BOE Warns Cryptocurrency Could Fall Further

The Bank of England has issued a warning that conventional and cryptocurrency markets may continue to suffer.

The Financial Policy Committee of the central bank said in a report released on Tuesday that the deteriorating economic outlook had produced significant volatility in the markets in recent months, resulting in sharp declines in the value of risky assets such as shares and cryptocurrencies. According to the study, the crypto market decline has revealed a number of market weaknesses that do not constitute a threat to global financial stability but do emphasise the need for better rules and enforcement.  As paragraph read:

“A number of weaknesses comparable to those disclosed by previous bouts of volatility in more conventional areas of the financial system were exposed in crypto-asset markets. These include liquidity mismatches that cause run dynamics and fire sales, as well as the unwinding of leveraged holdings, which intensifies price declines. The trust of investors in the capacity of many so-called “stablecoins” to keep their pegs was dramatically undermined, especially for those with no or riskier underlying assets and less transparency. These incidents pose no threat to the broader financial stability.”

BOE also stated that systemic concerns for the larger economy may develop if crypto’s popularity and linkage with the conventional banking system continued to increase. This, as stated by the central bank, highlights the need for “increased regulatory and law enforcement structures” to handle the rise in these markets and activities.

While the BOE advocated for tougher crypto regulation, it did not propose any new regulations for conventional assets like equities.
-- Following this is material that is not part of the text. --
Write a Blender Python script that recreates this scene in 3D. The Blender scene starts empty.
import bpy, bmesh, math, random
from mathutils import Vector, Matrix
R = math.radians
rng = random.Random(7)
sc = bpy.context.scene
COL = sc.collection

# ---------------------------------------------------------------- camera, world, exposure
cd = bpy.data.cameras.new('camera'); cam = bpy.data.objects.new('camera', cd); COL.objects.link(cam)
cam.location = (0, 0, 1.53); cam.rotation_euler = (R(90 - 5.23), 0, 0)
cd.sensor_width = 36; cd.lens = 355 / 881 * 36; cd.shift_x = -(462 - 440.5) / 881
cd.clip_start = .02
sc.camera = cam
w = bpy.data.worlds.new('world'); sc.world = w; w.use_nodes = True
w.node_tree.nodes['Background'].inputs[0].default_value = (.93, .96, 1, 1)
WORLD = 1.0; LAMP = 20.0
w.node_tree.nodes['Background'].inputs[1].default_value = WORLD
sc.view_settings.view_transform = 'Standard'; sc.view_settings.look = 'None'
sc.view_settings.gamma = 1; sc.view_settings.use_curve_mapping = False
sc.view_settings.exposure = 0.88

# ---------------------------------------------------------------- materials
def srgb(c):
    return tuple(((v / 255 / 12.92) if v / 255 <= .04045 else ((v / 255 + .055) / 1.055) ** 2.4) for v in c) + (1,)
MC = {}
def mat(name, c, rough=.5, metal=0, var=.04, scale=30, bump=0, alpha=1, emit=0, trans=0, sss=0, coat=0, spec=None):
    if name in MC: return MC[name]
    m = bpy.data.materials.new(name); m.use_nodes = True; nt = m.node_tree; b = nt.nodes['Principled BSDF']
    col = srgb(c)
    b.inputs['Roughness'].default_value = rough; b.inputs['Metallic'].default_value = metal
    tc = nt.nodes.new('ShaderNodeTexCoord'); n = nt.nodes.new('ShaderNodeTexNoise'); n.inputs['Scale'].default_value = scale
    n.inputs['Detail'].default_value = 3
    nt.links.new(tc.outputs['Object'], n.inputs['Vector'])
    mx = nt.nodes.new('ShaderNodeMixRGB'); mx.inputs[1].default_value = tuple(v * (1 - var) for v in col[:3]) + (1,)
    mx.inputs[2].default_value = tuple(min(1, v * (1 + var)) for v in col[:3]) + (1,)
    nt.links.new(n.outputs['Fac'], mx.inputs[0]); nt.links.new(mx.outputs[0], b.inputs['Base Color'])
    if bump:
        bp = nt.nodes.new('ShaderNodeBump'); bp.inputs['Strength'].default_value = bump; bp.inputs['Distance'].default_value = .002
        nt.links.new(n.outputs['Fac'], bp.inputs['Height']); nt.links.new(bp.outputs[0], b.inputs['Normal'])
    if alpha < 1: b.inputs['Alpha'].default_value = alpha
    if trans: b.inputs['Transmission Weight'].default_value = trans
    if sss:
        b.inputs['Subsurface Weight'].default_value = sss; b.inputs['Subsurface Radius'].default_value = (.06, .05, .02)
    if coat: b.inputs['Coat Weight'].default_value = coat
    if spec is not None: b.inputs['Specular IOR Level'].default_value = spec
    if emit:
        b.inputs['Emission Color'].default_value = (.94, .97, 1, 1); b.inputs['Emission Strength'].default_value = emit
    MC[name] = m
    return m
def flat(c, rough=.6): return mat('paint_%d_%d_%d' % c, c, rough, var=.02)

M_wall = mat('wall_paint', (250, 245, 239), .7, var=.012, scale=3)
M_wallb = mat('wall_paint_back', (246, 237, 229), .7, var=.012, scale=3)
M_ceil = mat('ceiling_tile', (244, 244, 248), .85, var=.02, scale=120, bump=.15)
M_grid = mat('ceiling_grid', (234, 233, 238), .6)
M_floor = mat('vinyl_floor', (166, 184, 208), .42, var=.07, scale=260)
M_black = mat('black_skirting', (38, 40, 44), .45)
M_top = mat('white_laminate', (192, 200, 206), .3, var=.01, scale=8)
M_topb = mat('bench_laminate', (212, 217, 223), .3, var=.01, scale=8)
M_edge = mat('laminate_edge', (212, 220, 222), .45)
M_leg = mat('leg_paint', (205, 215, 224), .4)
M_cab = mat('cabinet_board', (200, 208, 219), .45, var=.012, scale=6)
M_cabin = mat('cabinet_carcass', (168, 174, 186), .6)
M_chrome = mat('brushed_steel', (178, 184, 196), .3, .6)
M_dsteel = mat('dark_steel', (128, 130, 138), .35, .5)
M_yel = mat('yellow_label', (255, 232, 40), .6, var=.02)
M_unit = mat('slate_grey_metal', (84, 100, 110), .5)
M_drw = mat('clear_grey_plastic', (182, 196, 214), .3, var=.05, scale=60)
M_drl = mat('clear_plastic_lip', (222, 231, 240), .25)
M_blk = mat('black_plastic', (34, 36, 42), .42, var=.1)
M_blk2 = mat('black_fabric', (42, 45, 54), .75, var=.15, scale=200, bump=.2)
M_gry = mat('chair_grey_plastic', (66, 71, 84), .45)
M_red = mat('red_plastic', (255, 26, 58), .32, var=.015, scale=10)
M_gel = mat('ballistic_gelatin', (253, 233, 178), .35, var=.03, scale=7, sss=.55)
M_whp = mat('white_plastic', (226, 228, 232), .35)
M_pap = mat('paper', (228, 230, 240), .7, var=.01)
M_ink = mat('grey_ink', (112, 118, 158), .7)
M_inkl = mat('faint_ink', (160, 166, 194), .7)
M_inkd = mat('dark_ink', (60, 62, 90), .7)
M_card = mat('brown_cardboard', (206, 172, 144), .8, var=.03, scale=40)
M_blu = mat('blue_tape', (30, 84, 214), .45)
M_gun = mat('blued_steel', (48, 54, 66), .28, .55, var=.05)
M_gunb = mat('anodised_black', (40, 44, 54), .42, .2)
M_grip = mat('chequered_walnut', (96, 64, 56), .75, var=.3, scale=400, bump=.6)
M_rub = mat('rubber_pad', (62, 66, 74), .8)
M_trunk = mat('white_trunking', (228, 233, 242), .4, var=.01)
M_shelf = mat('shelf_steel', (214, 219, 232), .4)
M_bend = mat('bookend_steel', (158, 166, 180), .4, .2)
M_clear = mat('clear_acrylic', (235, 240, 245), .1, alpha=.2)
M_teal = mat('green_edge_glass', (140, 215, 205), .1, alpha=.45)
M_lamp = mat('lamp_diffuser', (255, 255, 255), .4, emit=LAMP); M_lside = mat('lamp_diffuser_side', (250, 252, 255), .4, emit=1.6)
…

Notably, the stock market has lost more than $11 trillion since the beginning of the year, which is almost 3.6 times the highest value of the cryptocurrency market.

Numerous so-called blue-chip technology businesses, including Meta, Netflix, PayPal, and Shopify, have had year-to-date stock price drops of 52.7%, 69.8%, 63.33%, and 77.7%, respectively without garnering regulatory notice. Bitcoin is down almost 55% during the same time span.

Despite the already substantial market drop, the BOE emphasised that stocks and cryptocurrencies may continue to suffer. “Given downside risks from additional supply shocks, faster-than-anticipated monetary policy tightening, and slower-than-anticipated economic growth, the prices of risky assets remain susceptible to further sharp adjustments,” the report stated.